» **Material provided**
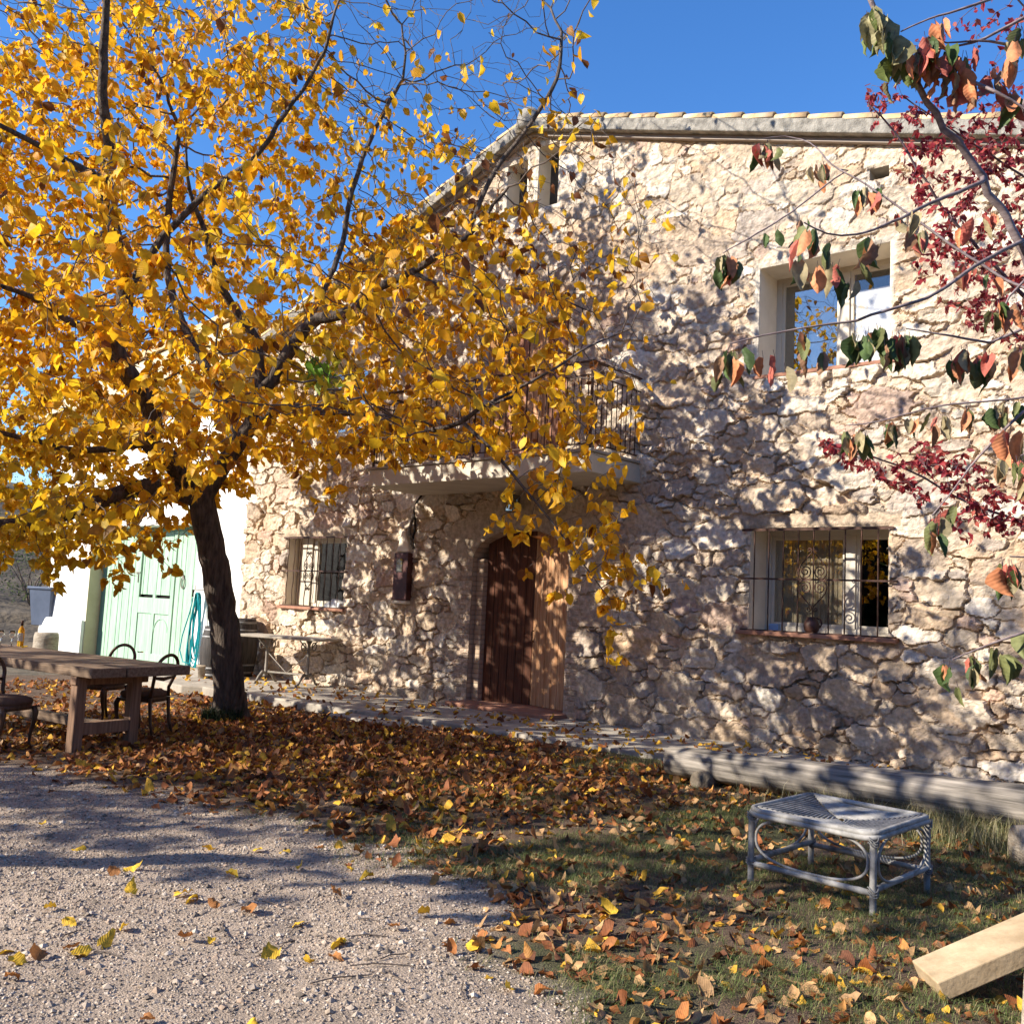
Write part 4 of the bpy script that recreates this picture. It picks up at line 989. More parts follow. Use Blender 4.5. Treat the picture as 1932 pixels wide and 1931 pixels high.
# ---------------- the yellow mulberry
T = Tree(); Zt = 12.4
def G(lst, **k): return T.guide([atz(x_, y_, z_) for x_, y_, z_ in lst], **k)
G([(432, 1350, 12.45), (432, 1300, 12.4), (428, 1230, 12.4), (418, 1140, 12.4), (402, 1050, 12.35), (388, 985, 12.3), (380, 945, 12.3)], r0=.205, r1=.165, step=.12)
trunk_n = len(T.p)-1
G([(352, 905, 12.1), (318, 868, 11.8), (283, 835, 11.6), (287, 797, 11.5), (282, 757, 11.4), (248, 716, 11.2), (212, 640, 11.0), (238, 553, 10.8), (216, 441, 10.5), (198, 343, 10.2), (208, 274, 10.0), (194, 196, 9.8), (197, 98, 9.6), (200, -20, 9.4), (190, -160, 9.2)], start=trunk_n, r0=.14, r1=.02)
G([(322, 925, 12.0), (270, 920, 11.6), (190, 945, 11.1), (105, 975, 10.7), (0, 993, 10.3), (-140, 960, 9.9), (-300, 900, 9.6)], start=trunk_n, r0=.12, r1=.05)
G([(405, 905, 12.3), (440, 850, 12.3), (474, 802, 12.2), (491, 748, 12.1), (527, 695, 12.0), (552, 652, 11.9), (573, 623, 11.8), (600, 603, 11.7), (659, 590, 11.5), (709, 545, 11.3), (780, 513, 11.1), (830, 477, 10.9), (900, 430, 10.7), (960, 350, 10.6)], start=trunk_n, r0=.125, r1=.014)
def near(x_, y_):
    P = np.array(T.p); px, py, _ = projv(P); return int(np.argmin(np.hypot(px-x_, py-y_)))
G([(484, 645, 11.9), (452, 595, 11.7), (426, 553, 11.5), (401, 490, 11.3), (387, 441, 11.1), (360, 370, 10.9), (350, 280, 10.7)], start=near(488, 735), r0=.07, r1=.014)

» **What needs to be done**
Do not include the images; transcribe the rest of the listing exactly.

» **Response for this exercise**
Write part 4 of the bpy script that recreates this picture. It picks up at line 989. More parts follow. Use Blender 4.5. Treat the picture as 1932 pixels wide and 1931 pixels high.
# ---------------- the yellow mulberry
T = Tree(); Zt = 12.4
def G(lst, **k): return T.guide([atz(x_, y_, z_) for x_, y_, z_ in lst], **k)
G([(432, 1350, 12.45), (432, 1300, 12.4), (428, 1230, 12.4), (418, 1140, 12.4), (402, 1050, 12.35), (388, 985, 12.3), (380, 945, 12.3)], r0=.205, r1=.165, step=.12)
trunk_n = len(T.p)-1
G([(352, 905, 12.1), (318, 868, 11.8), (283, 835, 11.6), (287, 797, 11.5), (282, 757, 11.4), (248, 716, 11.2), (212, 640, 11.0), (238, 553, 10.8), (216, 441, 10.5), (198, 343, 10.2), (208, 274, 10.0), (194, 196, 9.8), (197, 98, 9.6), (200, -20, 9.4), (190, -160, 9.2)], start=trunk_n, r0=.14, r1=.02)
G([(322, 925, 12.0), (270, 920, 11.6), (190, 945, 11.1), (105, 975, 10.7), (0, 993, 10.3), (-140, 960, 9.9), (-300, 900, 9.6)], start=trunk_n, r0=.12, r1=.05)
G([(405, 905, 12.3), (440, 850, 12.3), (474, 802, 12.2), (491, 748, 12.1), (527, 695, 12.0), (552, 652, 11.9), (573, 623, 11.8), (600, 603, 11.7), (659, 590, 11.5), (709, 545, 11.3), (780, 513, 11.1), (830, 477, 10.9), (900, 430, 10.7), (960, 350, 10.6)], start=trunk_n, r0=.125, r1=.014)
def near(x_, y_):
    P = np.array(T.p); px, py, _ = projv(P); return int(np.argmin(np.hypot(px-x_, py-y_)))
G([(484, 645, 11.9), (452, 595, 11.7), (426, 553, 11.5), (401, 490, 11.3), (387, 441, 11.1), (360, 370, 10.9), (350, 280, 10.7)], start=near(488, 735), r0=.07, r1=.014)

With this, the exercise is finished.